Avoir la bonne mentalité
Bien que la course puisse paraître impressionnante, la Mountain Of Hell n’est pas une épreuve élitiste. On y croise à la fois des compétiteurs de très haut niveau et des vététistes du dimanche.
Les premiers sont là pour performer et briller sur cette course déjà mythique. Et les seconds viennent profiter de l’ambiance générale de l’évènement, rigoler entre amis et prendre un maximum de plaisir sans avoir d’autres ambitions que d’atteindre le ligne d’arrivée sans casse et sans blessure.
Entre les deux, il y a beaucoup de gars comme moi, qui jouent à la fois plaisir et compétition. Avec pour objectif de se classer le mieux possible par rapport à son niveau.

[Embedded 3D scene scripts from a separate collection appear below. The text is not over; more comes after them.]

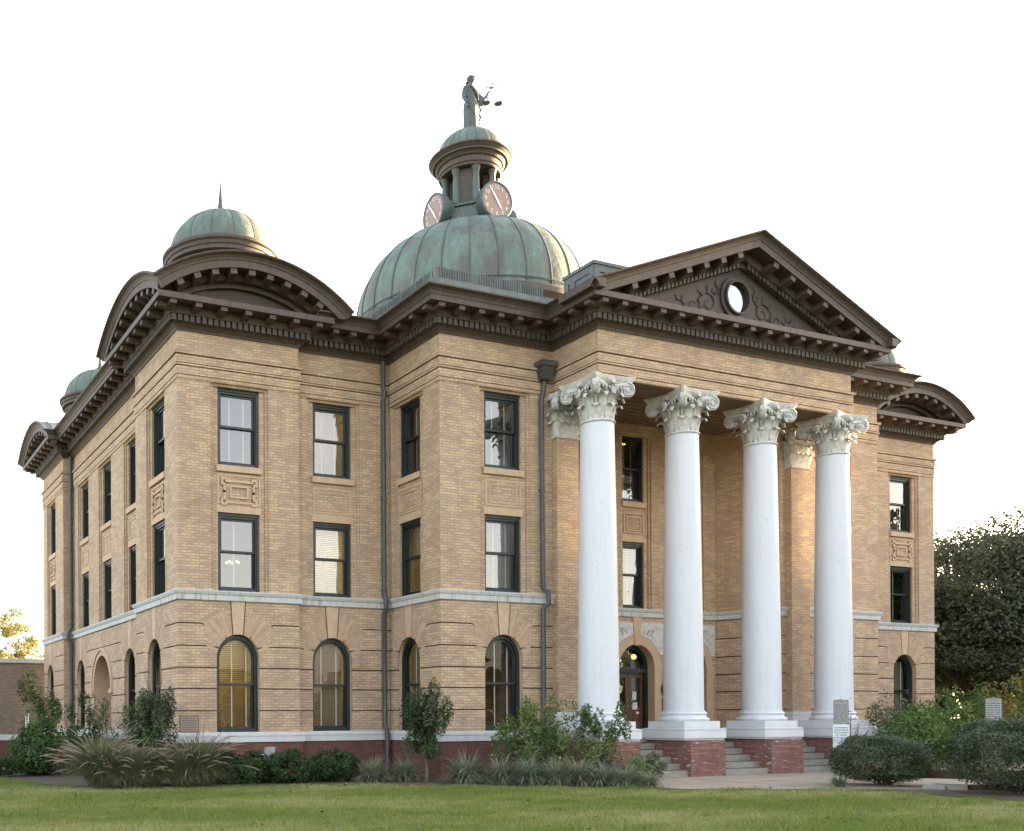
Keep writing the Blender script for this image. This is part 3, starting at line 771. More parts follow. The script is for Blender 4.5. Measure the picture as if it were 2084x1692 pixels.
DC = (14.19, 8.0)
mb = MB(); c3 = (*DC, 0)
mb.lathe([(3.95,11.6),(3.95,15.05)], c3, 64, 1)
mb.lathe([(3.95,15.0),(4.02,15.02),(4.05,15.15),(4.18,15.3),(4.2,15.45),(4.36,15.6),(4.38,15.76),(4.30,15.84),(4.1,15.86)], c3, 64, 0, crisp=True)
drum = mb.build('dome_drum', [M['brown'], M['brick']], house)
mb = MB(); pr = [(4.27,15.78),(4.26,15.95)]+dome_prof(4.25,15.95,3.24,1.05,20)
mb.lathe(pr, c3, 28*6, 0, True, scallop(28,.006,.05))
dome = mb.build('main_dome', M['copper'], house)
mb = MB(); ribs(mb, [(r-.004, z) for r, z in pr], 28, c3, .026, .05)
mb.lathe([(4.29,15.98),(4.31,16.0),(4.29,16.03)], c3, 84)
for zf, in ((.12,),):
    k = int(len(pr)*zf); r, z = pr[k]
    mb.lathe([(r+.004,z-.012),(r+.008,z),(r-.004,z+.012)], c3, 84)
mb.build('dome_seams', M['seam'], dome)

# lantern
mb = MB()
def octo(r, z): return [(DC[0]+r*math.cos(PI/8+k*PI/4), DC[1]+r*math.sin(PI/8+k*PI/4), z) for k in range(8)]
for (r0, z0, r1, z1) in ((1.30,18.8,1.22,19.4),(1.22,19.4,1.16,19.98),(1.24,19.98,1.26,20.06),(1.26,20.06,1.10,20.12)):
    a, b = octo(r0,z0), octo(r1,z1)
    for k in range(8): mb.face([a[k],a[(k+1)%8],b[(k+1)%8],b[k]])
mb.face(octo(1.2,20.10)[::1])
lant = mb.build('lantern_base', M['verdigris'], house)
mb = MB()
pr_ = [(.0,21.42),(1.10,21.42),(1.12,21.45),(1.12,21.52),(1.16,21.53),(1.17,21.57),(1.14,21.58),(1.14,21.74),(1.20,21.76),(1.25,21.83),(1.27,21.84),(1.27,21.87),(1.36,21.88),(1.37,21.94),(1.39,21.95),(1.45,22.01),(1.50,22.04),(1.51,22.08),(1.42,22.12),(.9,22.16)]
mb.lathe(pr_, c3, 64, crisp=True)
lant2 = mb.build('lantern_cornice', M['brown'], house)
mb = MB(); mb.lathe([(1.06,20.0),(1.06,20.12),(.0,20.15)], c3, 48); mb.build('lantern_floor', M['brown'], house)
mb = MB()
for k in range(4):                           # brown panelled core, open between
    a = PI/4+k*PI/2; ca, sa = math.cos(a), math.sin(a)
    q = [(.88,-.30),(.88,.30),(.52,.26),(.52,-.26)]
    lo = [(DC[0]+x*ca-y*sa, DC[1]+x*sa+y*ca, 20.08) for x, y in q]; hi = [(p[0],p[1],21.45) for p in lo]
    mb.hexa(lo+hi)
mb.build('lantern_core', M['brown2'], house)
colp = MB(); colp.lathe([(.16,20.08),(.16,20.13),(.135,20.17),(.128,20.8),(.112,21.26),(.14,21.29),(.14,21.34),(.17,21.38),(.17,21.43)], (0,0,0), 16)
lc = colp.build('lantern_column', M['verdigris'], house)
for k in range(8):
    a = PI/8+k*PI/4; o = lc if k == 0 else lc.copy()
    if k: COL.objects.link(o)
    o.location = (DC[0]+.92*math.cos(a), DC[1]+.92*math.sin(a), 0)
mb = MB(); pr2 = dome_prof(1.24,22.12,1.02,.12,14)
mb.lathe(pr2, c3, 12*8, 0, True, scallop(12,.035,.1))
cup = mb.build('cupola_dome', M['copper'], house)
mb = MB(); ribs(mb, [(r*.975, z) for r, z in pr2], 12, c3, .016, .1); mb.build('dome_seams', M['seam'], cup)
bl = MB(); bl.lathe([(.0,20.6),(.12,20.62),(.2,20.7),(.24,20.85),(.2,21.0),(.08,21.1),(0,21.12)], c3, 20); 
bl.build('bell', M['brown'], house)

# clocks on the four faces
def text_mesh(s, size, m, parent=None, name='lettering', ext=.002, align='CENTER'):
    cu = bpy.data.curves.new('t', 'FONT'); cu.body = s; cu.size = size; cu.extrude = ext; cu.align_x = align; cu.align_y = 'CENTER'; cu.resolution_u = 2
    tmp = bpy.data.objects.new('t', cu); COL.objects.link(tmp)
    me = bpy.data.meshes.new_from_object(tmp.evaluated_get(bpy.context.evaluated_depsgraph_get()))
    bpy.data.objects.remove(tmp); bpy.data.curves.remove(cu)
    me.materials.clear(); me.materials.append(m)
    o = bpy.data.objects.new(name, me); COL.objects.link(o)
    if parent: o.parent = parent
    return o
def merge_texts(items, m, name, parent):
    """items: (string, size, x, y, bold) laid out in local xy, joined into one mesh"""
    V, F = [], []
    for s, size, x, y, b in items:
        o = text_mesh(s, size, m); me = o.data; i0 = len(V)
        for v in me.vertices: V.append((v.co.x*(b or 1)+x, v.co.y+y, v.co.z))
        for p in me.polygons: F.append([i0+k for k in p.vertices])
        bpy.data.objects.remove(o); bpy.data.meshes.remove(me)
    me = bpy.data.meshes.new(name); me.from_pydata(V, [], F); me.materials.append(m); me.update()
    o = bpy.data.objects.new(name, me); COL.objects.link(o); o.parent = parent
    return o
CR = .62
def clock(ang):
    """ang: direction it looks in plan"""
    mb = MB()
    mb.lathe([(.50,-1.0),(.52,-.5),(CR-.06,-.34),(CR+.02,-.30),(CR+.04,-.05),(CR+.055,-.02),(CR+.05,.03),(CR+.0,.04),(CR-.02,.0)], (0,0,0), 48)
    o = mb.build('clock', M['verdigris'], house)
    f = MB(); f.face([(CR*.985*math.cos(a), CR*.985*math.sin(a), .0) for a in np.linspace(0,2*PI,49)[:-1]]); 
    it = [(str(k), .205, .475*math.sin(k*PI/6), .475*math.cos(k*PI/6), 1.0) for k in range(1,13)]
    for k in it:
        nm = text_mesh(k[0], k[1], M['ink'], o, 'numeral'); nm.location = (k[2], k[3], .008)
    d = f
    for k in range(60):
        a = k*PI/30; d.lathe([(.012,.004),(.012,.008),(0,.008)], (.605*math.cos(a), .605*math.sin(a), 0), 6, 1)
    f.build('clock_face', [M['face'], M['ink']], o)
    for (nm_, l, w, a) in (('minute_hand', .56, .05, -math.radians(54*6)), ('hour_hand', .38, .06, -math.radians(4.9*30))):
        h = MB(); z = .02 if nm_ == 'hour_hand' else .028
        h.hexa([(-w*.5,-.10,z),(w*.5,-.10,z),(w*.75,l*.35,z),(-w*.75,l*.35,z),(-w*.5,-.10,z+.006),(w*.5,-.10,z+.006),(w*.75,l*.35,z+.006),(-w*.75,l*.35,z+.006)])
        h.face([(-w*.75,l*.35,z+.006),(w*.75,l*.35,z+.006),(w*.2,l,z+.006),(-w*.2,l,z+.006)])
        ho = h.build(nm_, M['ink'], o); ho.rotation_euler.z = a
    o.matrix_world = Matrix.Translation((DC[0]+1.60*math.cos(ang), DC[1]+1.60*math.sin(ang), 19.90)) @ Matrix.Rotation(ang+PI/2, 4, 'Z') @ Matrix.Rotation(PI/2, 4, 'X')
for a in (-PI/2, PI, 0, PI/2): clock(a)

# corner turrets
def turret(cx, cy):
    c = (0,0,0)
    mb = MB()
    mb.lathe([(1.14,11.5),(1.14,13.0),(1.19,13.01),(1.19,13.08),(1.25,13.10),(1.25,13.18),(1.33,13.24),(1.33,13.33),(1.45,13.36),(1.45,13.46),(1.48,13.47),(1.50,13.55),(1.55,13.59),(1.555,13.65),(1.50,13.70),(1.1,13.75)], c, 64, crisp=True)
    o = mb.build('turret', M['brown'], house)
    pr = [(1.36,13.66)]+dome_prof(1.37,13.72,1.13,.10,14)
    d = MB(); d.lathe(pr, c, 14*8, 0, True, scallop(14,.04,.12))
    dm = d.build('turret_dome', M['copper'], o)
    s = MB(); ribs(s, [(r*.968, z) for r, z in pr], 14, c, .015, .12)
    s.lathe([(.12,14.82),(.19,14.88),(.17,14.97),(.09,15.03),(.065,15.2),(.04,15.45),(.004,15.86)], c, 12)
    s.build('finial', M['seam'], o)
    o.location = (cx, cy, 0); return o
for c in ((1.85,1.8),(1.85,L-1.8),(W-1.4,1.8),(W-1.4,L-1.8)):
    turret(*c)
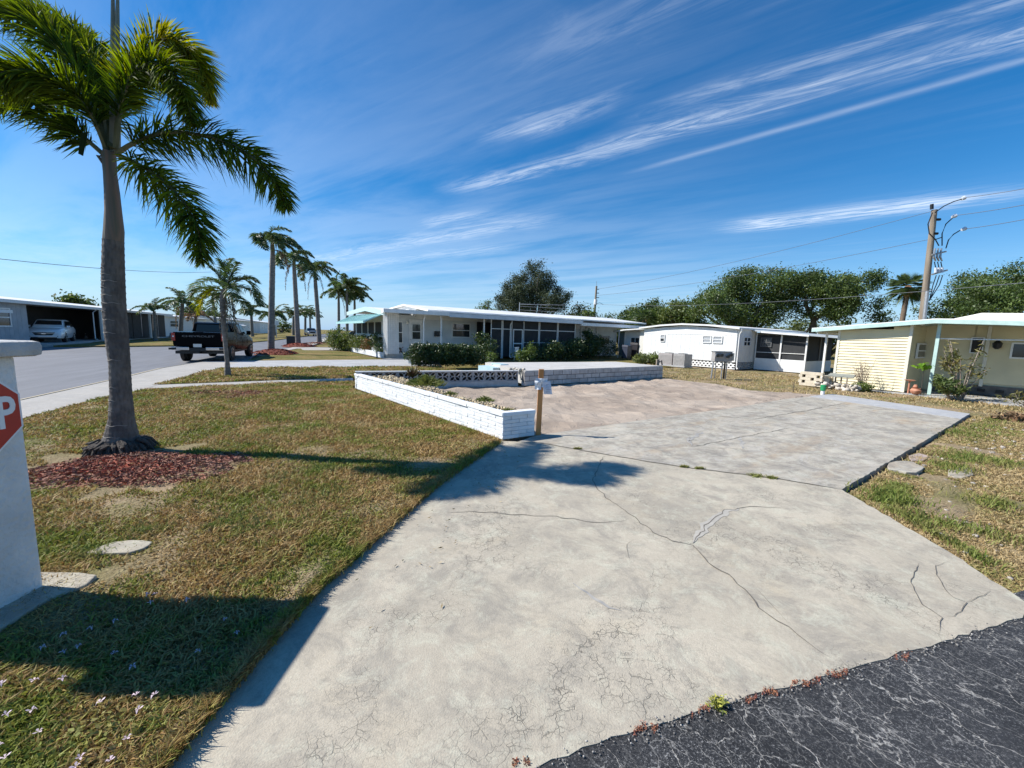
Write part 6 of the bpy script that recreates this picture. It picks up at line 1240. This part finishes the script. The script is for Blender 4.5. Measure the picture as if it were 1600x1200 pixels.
treeline('background_tree', 'long dark oak mass above the cream house roof at the right edge', 38, [(1530, 455, 1.7), (1500, 468, 1.6), (1555, 440, 1.5), (1590, 430, 1.6), (1620, 425, 1.8), (1580, 455, 2.2), (1610, 465, 2.4), (1545, 475, 2.2), (1510, 485, 2.0), (1480, 482, 1.4), (1575, 485, 2.2), (1640, 450, 2.4), (1465, 492, 1.1)], 46000, .17, OAK, group=GT, csize=.3)
def sabal(label, u, vt, vb, Y, r, group=None):
    c = AT(u, vt, Y); t = wthing('cabbage_palm', label, 'palm tree', (c.x-.2, c.y, 0), group); ring_trunk(t, [(c.x-.2, c.y, 0), (c.x-.1, c.y, c.z*.5), (c.x, c.y, c.z-.3)], [.24, .2, .2], 12, mat('brown_palm_trunk', (.20, .14, .10), .9, (.13, .10, .07), 5), 10); MB().lathe([(.2, -1.0), (.4, -.6), (.42, -.2), (.15, .1)], c, 12).build('boot_collar', mat('orange_boots', (.34, .18, .09), .9, (.2, .11, .06), 9), t)
    v = []; f = []; ti = []
    for k in range(70):
        d = Vector(unit(1)[0]); d.z = d.z*.9+.2; d.normalize(); st = c+d*r*.45; tt = random.random()
        for j in range(18):
            a = (j/17-.5)*2.3; side = d.cross(Vector((0, 0, 1))).normalized(); l = r*.75*(1-.25*abs(a)); e = st+(d*math.cos(a)+side*math.sin(a))*l+Vector((0, 0, -.28*l)); w_ = side.cross(d)*.03+side*.03*math.cos(a); b_ = len(v); m_ = st.lerp(e, .5)+Vector((0, 0, .05)); v += [st, m_-w_, e, m_+w_]; f.append((b_, b_+1, b_+2, b_+3)); ti += [tt]*4
    npmesh('crown', [tuple(x) for x in v], f, PALMF, t, ti)
sabal('cabbage palm with orange boots standing left of the tall utility pole', 1419, 448, 500, 38, 1.5)
sabal('small cabbage palm in the tree line above the annexe', 1008, 500, 520, 50, 1.6)

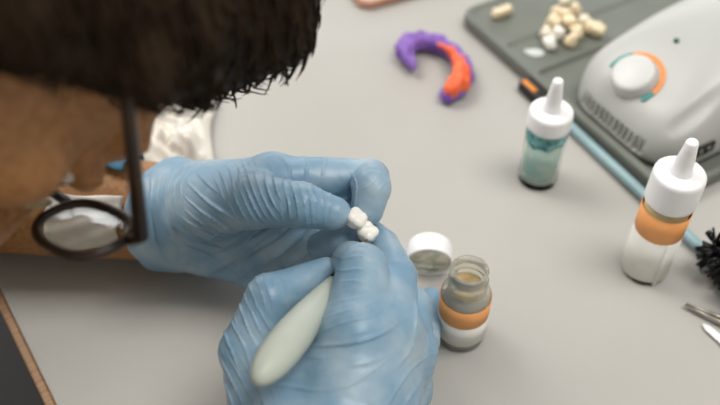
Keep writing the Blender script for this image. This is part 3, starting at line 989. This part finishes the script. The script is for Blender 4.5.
o = link('base', np_mesh(v, q[:, ::-1]), M['black'], mc); o['label'] = 'black base'
# dial on the sloping face
NF = TB * -0.47 + TZ * 0.883
def face_z(b):
    return 0.0345 + (b - 0.006) * 0.47 / 0.883
def on_face(me, a, b, lift, xdir=TA):
    me.transform(place(me, np.array(TL(a, b, face_z(b))) + NF * lift, NF, xdir)); me.update(); return me
KA, KB = 0.1790, 0.0315
kn = link('dial', on_face(lathe([(.0170, -.002), (.0170, .0010), (.0164, .0020), (.0160, .0062), (.0152, .0078), (.0130, .0086), (.0002, .0089)], 48, False), KA, KB, 0.0), M['knob'], mc)
def arc(r0, r1, a0, a1, th=0.0006, n=24):
    vs, fs = [], []
    for i in range(n + 1):
        a = math.radians(a0 + (a1 - a0) * i / n)
        for rr, zz in ((r0, -.001), (r1, -.001), (r1, th), (r0, th)):
            vs.append((rr * math.cos(a), rr * math.sin(a), zz))
    for i in range(n):
        for k in range(4):
            fs.append((i * 4 + k, i * 4 + (k + 1) % 4, (i + 1) * 4 + (k + 1) % 4, (i + 1) * 4 + k))
    fs += [(0, 1, 2, 3), (n * 4 + 3, n * 4 + 2, n * 4 + 1, n * 4)]
    return pyd(vs, fs)
DIALX = V3(1, 0, 0)
for a0, a1, mm, lb in ((135, 84, 'ring_teal', 'teal arc of the dial scale'), (84, -58, 'ring_orange', 'orange arc of the dial scale'), (-58, -84, 'ring_teal', 'short teal end of the dial scale')):
    o = link('dial_scale', on_face(arc(.0184, .0222, a0, a1), KA, KB, 0.0003, DIALX), M[mm], mc, False); o['label'] = lb
o = link('indicator_light', on_face(lathe([(.0021, -.001), (.0021, .0004), (.0016, .0010), (.0002, .0012)], 20, False), 0.1775, 0.0680, 0.0), M['led'], mc); o['label'] = 'dark green indicator light'
o = link('socket', oriented_box(TL(0.2442, 0.0450, 0.0225), (0.0022, 0.0105, 0.0046), 0.0008), M['black'], mc); o['label'] = 'black socket'
for d_ in (-0.004, 0.004):
    link('contact', oriented_box(TL(0.2466, 0.0450 + d_, 0.0225), (0.0006, 0.0016, 0.0026), 0.0003), M['steel'], o)

# ------------------------------------------------------------------ little ceramic crowns on the tray
crowns = [
    (.0, 'bone', 'pale ivory tooth crown at the far tip of the pile on the tray'),
    (.0, 'cream', 'cream tooth crown on the left side of the pile, below the far tip'),
    (.0, 'cream', 'cream tooth crown at the left edge of the pile above two white ones'),
    (.0, 'cream', 'cream tooth crown on the far right side of the pile'),
    (.0, 'cream', 'cream tooth crown in the upper middle of the pile'),
    (.0, 'bone', 'ivory tooth crown at the leftmost corner of the pile'),
    (.001, 'tooth', 'white tooth crown low in the pile between the ivory and cream ones'),
    (.0, 'tooth', 'white tooth crown at the near left end of the pile'),
    (.002, 'cream', 'cream tooth crown in the very centre of the pile'),
    (.0, 'cream', 'cream tooth crown at the near right end of the pile'),
    (.0, 'bone', 'ivory tooth crown on the right arm of the pile nearest the centre'),
    (.0, 'cream', 'cream tooth crown second from the right end of the pile'),
    (.0, 'cream', 'cream tooth crown at the far right end of the pile'),
    (.0, 'cream', 'cream tooth crown between the pile centre and its near right end')]
CR = [(0.1821, 0.2279), (0.1706, 0.2110), (0.1656, 0.1961), (0.1889, 0.2156), (0.1777, 0.2065), (0.1585, 0.1831), (0.1676, 0.1816), (0.1597, 0.1689), (0.1800, 0.1947), (0.1781, 0.1731), (0.1929, 0.1991), (0.1976, 0.1917), (0.2028, 0.1874), (0.1851, 0.1845)]
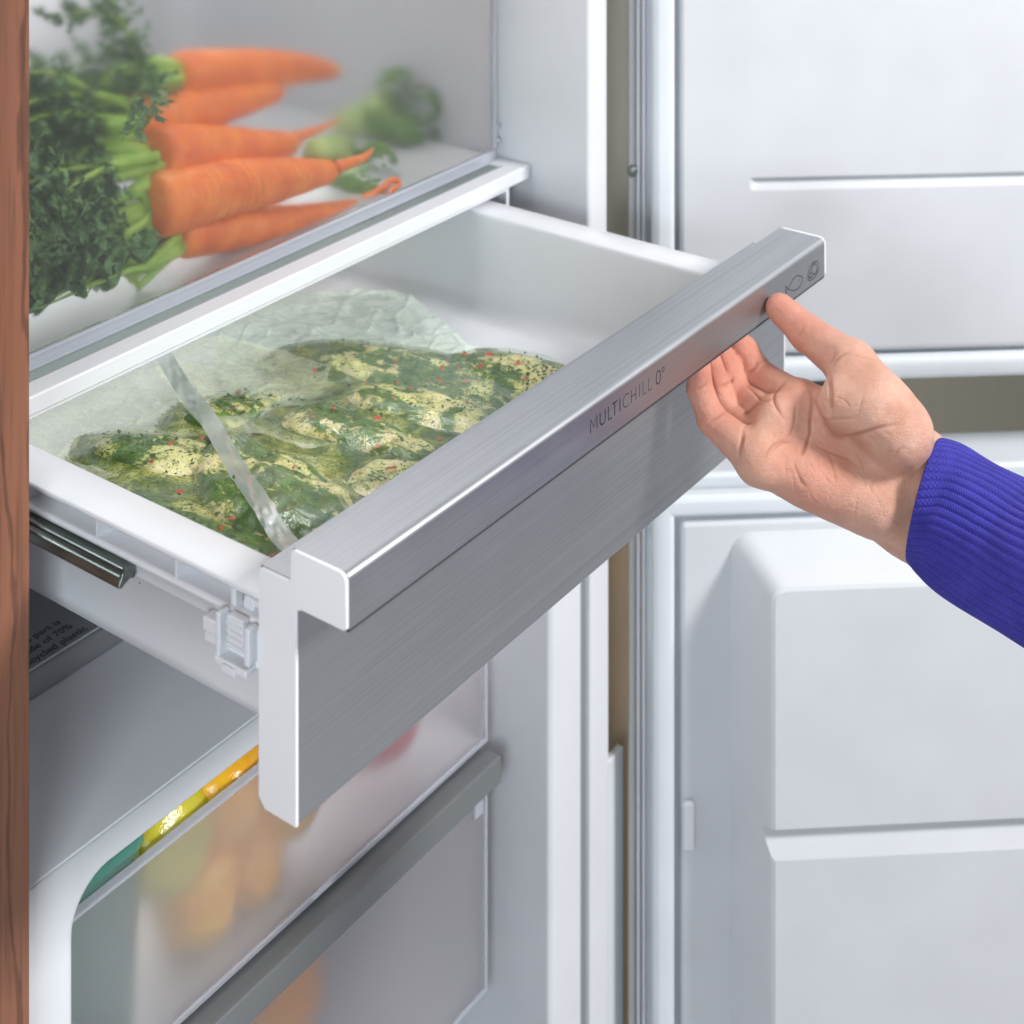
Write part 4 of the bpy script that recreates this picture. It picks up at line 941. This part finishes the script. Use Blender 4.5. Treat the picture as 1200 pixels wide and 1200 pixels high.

Et c’est bien toutes ces mentalités réunies qui font le succès de la MOH, avec une ambiance vraiment particulière : de fun, de risque et de performance.
Mais si vous venez pour la compétition, il faut justement ne pas se laisser aller par ce côté fun. Pour performer, il faut prendre le départ avec le bon mental.
Donc ok, l’ambiance est au top, je passe un week-end inoubliable, j’ai le bon stress et je prends du plaisir. Maintenant je suis sur ma ligne, dans une minute c’est le départ, je me concentre uniquement sur : mon effort, mes trajectoires et je double autant que je peux !
Conclusion
Voici donc toutes les leçons que j’ai retenues de ma première participation à la MOH 2021. J’ai terminé à la 164e place en faisant pas mal d’erreurs et sans m’engager à 100% dans le côté compétition.
En espérant vous avoir donné l’envie d’y participer, je vous donne rendez-vous à la MOH 2022, on verra si j’ai tiré les bonnes leçons, objectif : TOP 80.